Scholarly collaboration. Heaney and his brother-in-law Barry Devlin in Horslips retelling deeds of medieval heroes. (The image from the UDA's mural in Belfast, the complicated legacy that allows factions to compete over heroic lineage and, as Horslips sang about Ferdia and Cú Chulainn, to meet in battle over control of the same small turf.) Our debate over Ulster's cycles of tale-telling and of violence bear witness, I may add as an academic and diasporic outlier but still an indie scholar of both Irish language and pop culture, to the need for instruction in these sources, whether at UCD, UT, or here via the Web and Come Back Horslips and HorsLit.

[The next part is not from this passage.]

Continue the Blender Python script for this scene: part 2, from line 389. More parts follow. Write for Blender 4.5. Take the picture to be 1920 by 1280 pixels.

Me and my wife have our own pillow talk, shades of the Táin, not of bigger bulls but perhaps grander b.s., over the future impact of secular doubt and spiritual certitude that we witness. Come to think of it, day before my anniversary #16, my wife's name sort of fits "lainn" and mine, naturally, the "cú" not to mention my nom de plume meets birth surname as Fionn. So, fittingly, we match up with this OI conflation in terms of their term for our hero CC.

Thanks to googling for an image for "Old Irish myth," which you can see in the post immediately prior to this one today, I stumbled serendipitously upon a (now newly linked) blog, Atalanta Fvgiens, and its own OI entries, which directed me hither to Austin's cyber archive. There's ten OI texts, all brief with translations and annotations. Including two that Horslips fans will enjoy: Lebor Gábala Érinn, a.k.a. Book of Invasions, and a wee Táin, this one not from Cualnge but a Táin Bo Regamna. Also here, a map of the Isles, language family overviews, and connections with other Indo-European groups. Well done. I'd been looking for such, but never found this until now. Perhaps my former classmate The Digital Medievalist (searchable via earlier mentions on my blog) can add a UT tag to her own blog to guide the Net's OI learners in turn?